Enabling task-level scheduling on heterogeneous platforms

Abstract

OpenCL is an industry standard for parallel programming on heterogeneous devices. With OpenCL, compute-intensive portions of an application can be offloaded to a variety of processing units within a system. OpenCL is the first standard that focuses on portability, allowing programs to be written once and run seamlessly on multiple, heterogeneous devices, regardless of vendor. While OpenCL has been widely adopted, there still remains a lack of support for automatic task scheduling and data consistency when multiple devices appear in the system. To address this need, we have designed a task queueing extension for OpenCL that provides a high-level, unified execution model tightly coupled with a resource management facility. The main motivation for developing this extension is to provide OpenCL programmers with a convenient programming paradigm to fully utilize all possible devices in a system and incorporate flexible scheduling schemes.

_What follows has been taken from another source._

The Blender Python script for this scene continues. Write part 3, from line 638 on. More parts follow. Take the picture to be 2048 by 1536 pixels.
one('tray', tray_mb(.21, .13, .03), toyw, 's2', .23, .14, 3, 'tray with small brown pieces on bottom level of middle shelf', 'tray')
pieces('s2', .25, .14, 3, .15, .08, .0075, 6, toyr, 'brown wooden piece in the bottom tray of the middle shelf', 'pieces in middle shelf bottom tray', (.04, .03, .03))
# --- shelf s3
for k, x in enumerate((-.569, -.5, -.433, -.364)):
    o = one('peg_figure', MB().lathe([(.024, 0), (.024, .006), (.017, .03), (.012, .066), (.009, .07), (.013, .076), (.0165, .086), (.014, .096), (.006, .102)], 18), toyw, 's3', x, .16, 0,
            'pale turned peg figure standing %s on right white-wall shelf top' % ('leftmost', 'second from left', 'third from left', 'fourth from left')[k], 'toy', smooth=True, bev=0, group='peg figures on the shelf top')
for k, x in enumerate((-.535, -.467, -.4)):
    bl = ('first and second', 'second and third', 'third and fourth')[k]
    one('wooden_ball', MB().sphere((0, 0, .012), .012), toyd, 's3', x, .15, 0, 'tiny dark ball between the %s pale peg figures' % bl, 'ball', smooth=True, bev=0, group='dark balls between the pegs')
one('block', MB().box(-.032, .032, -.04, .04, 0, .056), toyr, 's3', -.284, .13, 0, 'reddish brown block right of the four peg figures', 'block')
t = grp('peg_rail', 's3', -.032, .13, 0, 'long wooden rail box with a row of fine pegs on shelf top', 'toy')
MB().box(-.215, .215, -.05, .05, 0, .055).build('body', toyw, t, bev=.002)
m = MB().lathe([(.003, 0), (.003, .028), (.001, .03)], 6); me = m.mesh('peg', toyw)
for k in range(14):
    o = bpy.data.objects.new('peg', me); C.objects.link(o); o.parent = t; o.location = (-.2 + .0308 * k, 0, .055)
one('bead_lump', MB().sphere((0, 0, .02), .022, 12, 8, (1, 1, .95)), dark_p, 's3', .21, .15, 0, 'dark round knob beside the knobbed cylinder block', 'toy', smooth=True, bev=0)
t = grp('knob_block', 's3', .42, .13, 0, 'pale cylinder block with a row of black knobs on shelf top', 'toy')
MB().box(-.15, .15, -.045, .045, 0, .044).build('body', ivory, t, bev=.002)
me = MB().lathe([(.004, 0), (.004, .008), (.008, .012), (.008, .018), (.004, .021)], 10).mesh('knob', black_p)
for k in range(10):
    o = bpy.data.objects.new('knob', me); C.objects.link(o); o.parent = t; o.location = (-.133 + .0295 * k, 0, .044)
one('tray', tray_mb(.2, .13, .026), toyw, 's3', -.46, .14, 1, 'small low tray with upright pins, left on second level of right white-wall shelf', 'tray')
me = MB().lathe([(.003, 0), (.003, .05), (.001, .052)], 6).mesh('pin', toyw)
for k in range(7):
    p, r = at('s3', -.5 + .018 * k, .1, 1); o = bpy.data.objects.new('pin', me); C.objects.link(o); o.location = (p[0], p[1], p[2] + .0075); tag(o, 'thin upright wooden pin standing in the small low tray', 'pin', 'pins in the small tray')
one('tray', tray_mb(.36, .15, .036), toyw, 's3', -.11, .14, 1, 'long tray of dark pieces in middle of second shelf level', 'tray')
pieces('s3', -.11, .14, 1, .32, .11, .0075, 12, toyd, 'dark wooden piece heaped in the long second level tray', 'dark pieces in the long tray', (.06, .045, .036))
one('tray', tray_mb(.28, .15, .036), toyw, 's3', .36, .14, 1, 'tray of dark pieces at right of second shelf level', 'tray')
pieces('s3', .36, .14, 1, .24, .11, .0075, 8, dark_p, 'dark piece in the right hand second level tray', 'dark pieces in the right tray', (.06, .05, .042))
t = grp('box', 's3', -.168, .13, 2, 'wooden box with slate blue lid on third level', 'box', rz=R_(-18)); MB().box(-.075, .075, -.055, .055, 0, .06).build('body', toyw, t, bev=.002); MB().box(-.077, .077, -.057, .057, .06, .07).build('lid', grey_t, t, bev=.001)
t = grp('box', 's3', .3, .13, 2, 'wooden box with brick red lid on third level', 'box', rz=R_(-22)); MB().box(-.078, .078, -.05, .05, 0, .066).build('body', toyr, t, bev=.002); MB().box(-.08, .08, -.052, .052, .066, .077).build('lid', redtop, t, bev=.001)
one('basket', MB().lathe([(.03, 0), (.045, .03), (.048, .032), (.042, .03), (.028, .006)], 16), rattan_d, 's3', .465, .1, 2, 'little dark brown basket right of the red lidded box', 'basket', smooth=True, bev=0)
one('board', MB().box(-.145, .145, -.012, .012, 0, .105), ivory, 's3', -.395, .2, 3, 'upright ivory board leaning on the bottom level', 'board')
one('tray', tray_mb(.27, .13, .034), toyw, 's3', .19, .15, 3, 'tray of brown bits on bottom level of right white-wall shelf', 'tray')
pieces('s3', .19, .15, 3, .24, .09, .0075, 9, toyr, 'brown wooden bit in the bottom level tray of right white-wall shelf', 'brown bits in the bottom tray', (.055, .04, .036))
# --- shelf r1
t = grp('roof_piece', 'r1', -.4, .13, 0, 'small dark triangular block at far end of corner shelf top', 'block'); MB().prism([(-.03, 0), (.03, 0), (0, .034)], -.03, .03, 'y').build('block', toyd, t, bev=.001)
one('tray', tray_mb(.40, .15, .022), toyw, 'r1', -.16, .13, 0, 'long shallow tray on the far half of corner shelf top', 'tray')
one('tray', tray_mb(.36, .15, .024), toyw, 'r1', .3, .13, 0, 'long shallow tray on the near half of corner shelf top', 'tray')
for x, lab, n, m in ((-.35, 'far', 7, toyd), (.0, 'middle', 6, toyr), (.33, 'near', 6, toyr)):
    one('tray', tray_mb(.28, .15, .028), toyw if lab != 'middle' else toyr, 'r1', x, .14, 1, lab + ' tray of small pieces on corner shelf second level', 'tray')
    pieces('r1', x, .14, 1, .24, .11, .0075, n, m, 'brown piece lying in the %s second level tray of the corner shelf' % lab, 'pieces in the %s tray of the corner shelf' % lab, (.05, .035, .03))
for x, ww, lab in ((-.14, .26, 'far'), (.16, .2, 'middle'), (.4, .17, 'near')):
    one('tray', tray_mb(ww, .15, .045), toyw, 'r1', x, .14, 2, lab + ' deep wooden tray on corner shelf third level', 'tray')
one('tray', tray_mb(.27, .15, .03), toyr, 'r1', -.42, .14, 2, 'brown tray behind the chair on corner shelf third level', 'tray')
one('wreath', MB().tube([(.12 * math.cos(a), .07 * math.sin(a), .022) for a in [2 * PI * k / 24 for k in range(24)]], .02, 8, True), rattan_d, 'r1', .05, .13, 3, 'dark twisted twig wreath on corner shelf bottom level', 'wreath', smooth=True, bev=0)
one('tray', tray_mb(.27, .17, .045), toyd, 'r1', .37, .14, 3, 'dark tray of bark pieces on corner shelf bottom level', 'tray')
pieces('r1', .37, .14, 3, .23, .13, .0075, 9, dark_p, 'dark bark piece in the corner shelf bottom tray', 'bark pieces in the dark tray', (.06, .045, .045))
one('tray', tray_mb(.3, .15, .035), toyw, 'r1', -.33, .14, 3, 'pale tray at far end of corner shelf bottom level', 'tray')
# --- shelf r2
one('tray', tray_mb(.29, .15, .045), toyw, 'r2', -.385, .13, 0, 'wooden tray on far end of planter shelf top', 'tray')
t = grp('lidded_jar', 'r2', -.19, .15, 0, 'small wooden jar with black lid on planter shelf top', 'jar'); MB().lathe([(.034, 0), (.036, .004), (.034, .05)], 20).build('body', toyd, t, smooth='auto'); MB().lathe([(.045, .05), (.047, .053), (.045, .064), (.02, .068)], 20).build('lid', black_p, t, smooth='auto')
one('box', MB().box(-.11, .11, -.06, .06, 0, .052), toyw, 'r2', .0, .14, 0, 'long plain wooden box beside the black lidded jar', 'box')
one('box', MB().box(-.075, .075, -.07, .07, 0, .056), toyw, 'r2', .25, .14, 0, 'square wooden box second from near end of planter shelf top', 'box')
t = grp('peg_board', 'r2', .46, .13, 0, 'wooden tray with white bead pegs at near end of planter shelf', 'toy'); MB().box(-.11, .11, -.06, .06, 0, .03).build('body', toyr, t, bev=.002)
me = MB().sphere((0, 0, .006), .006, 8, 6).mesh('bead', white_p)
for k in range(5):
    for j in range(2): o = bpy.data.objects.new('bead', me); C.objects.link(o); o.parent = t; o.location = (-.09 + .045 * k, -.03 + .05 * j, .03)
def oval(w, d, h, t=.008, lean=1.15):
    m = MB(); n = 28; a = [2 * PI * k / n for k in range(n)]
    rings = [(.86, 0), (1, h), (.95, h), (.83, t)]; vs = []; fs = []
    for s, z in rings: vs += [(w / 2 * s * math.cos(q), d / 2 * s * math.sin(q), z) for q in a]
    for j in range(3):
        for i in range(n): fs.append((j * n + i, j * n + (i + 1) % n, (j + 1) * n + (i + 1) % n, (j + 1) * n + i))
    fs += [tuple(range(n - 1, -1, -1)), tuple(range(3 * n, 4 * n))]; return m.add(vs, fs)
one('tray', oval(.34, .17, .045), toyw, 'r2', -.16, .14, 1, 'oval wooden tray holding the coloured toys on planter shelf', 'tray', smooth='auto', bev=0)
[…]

To demonstrate the value and utility of this extension, we have utilized an advanced OpenCL-based imaging toolkit called clSURF. Using our task queueing extension, we demonstrate the potential performance opportunities and limitations given current vendor implementations of OpenCL. Using a state-of-art implementation on a single GPU device as the baseline, our task queueing extension achieves a speedup up to 72.4%. Our extension also achieves scalable performance gains on multiple heterogeneous GPU devices. The performance trade-offs of using the host CPU as an accelerator are also evaluated.